Kathryn (Kay) Metz studied printmaking with both S.W. Hayter and Robert Blackburn and went on to have a 21 year career teaching printmaking at the University of California in Santa Cruz.
"Eynhallow Sound" is one of a series of woodcuts Metz did in 1993, inspired by the landscape of the Scottish Islands of Orkney, a group of around 70 islands. Using hundreds of gouged horizontal lines Metz creates a modulating composition. The thickness and spacing of the gouges create the values and shapes that bring the horizontal character of the water to life.
"Eynhallow Sound"is a seaway that flows the island of Rousay and Mainland Orkney. There is a small, uinhabited island in the sound called 'Eynhallow.' The sound itself is associated with tales of vanishing islands, a Norse giant and a "cacophony" of waves, some of which Metz captures in this image.
The Orkney Islands were fashioned by glacial erosion of the underlying sandstone, limestone, and igneous rocks into low, undulating hills, covered extensively by glacial deposits. The Orkney island of Mainland has stone breakwaters (the Churchill Barriers) which create havens for wildlife; an ancient ring of standing stones and an uncovered 5000 year old Neolithic village composed of horizontal stones, next to the Bay of Skaill.
Kathryn (Kay) Metz, painter, printmaker and educator, was born in Dayton, Ohio on 3 September 1932. She received her BFA from Bowling Green State University in Ohio and her MA from the University of California, Los Angeles. Between 1966 and 1967, she studied with Stanley William Hayter at Atelier 17 in Paris under the auspices of the College Art Study Abroad at the American Center for Students and Artists. She continued independent studies with Philip Guston and Robert Blackburn in New York.

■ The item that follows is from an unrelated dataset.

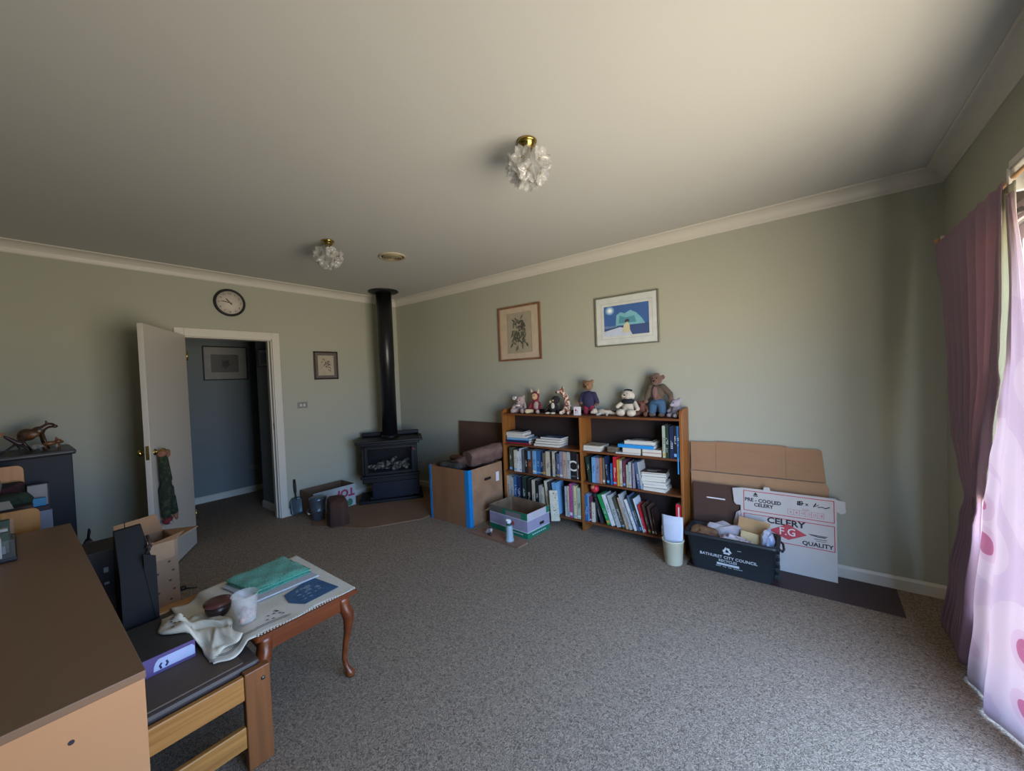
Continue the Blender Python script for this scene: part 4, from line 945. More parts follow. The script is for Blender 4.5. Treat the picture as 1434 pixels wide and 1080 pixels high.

Metz’s teaching experience began at Phoenix College in Arizona in 1964. She was part-time faculty at the New York University School of Education, New York City between 1967 and 1969, moving then to the College of St. Benedict in St. Joseph, Minnesota. After briefly teaching at the University of California Extension in Los Angeles, Metz was hired in 1971 to teach at the University of California, Santa Cruz where she established the Printmaking Department. Highly influential as a teacher, she trained and inspired generations of artists until her retirement in 1992. She helped found the Watsonville Wetlands Watch and was especially concerned with protecting and restoring Elkhorn Slough.
Metz exhibited extensively and was awarded residence grants at the Huntington Hartford Foundation, Pacific Palisades in 1965, and a residence fellowship at MacDowell Colony in New Hampshire in 1966-1967.
Kay Metz died in Santa Cruz, California on 27 September 2018.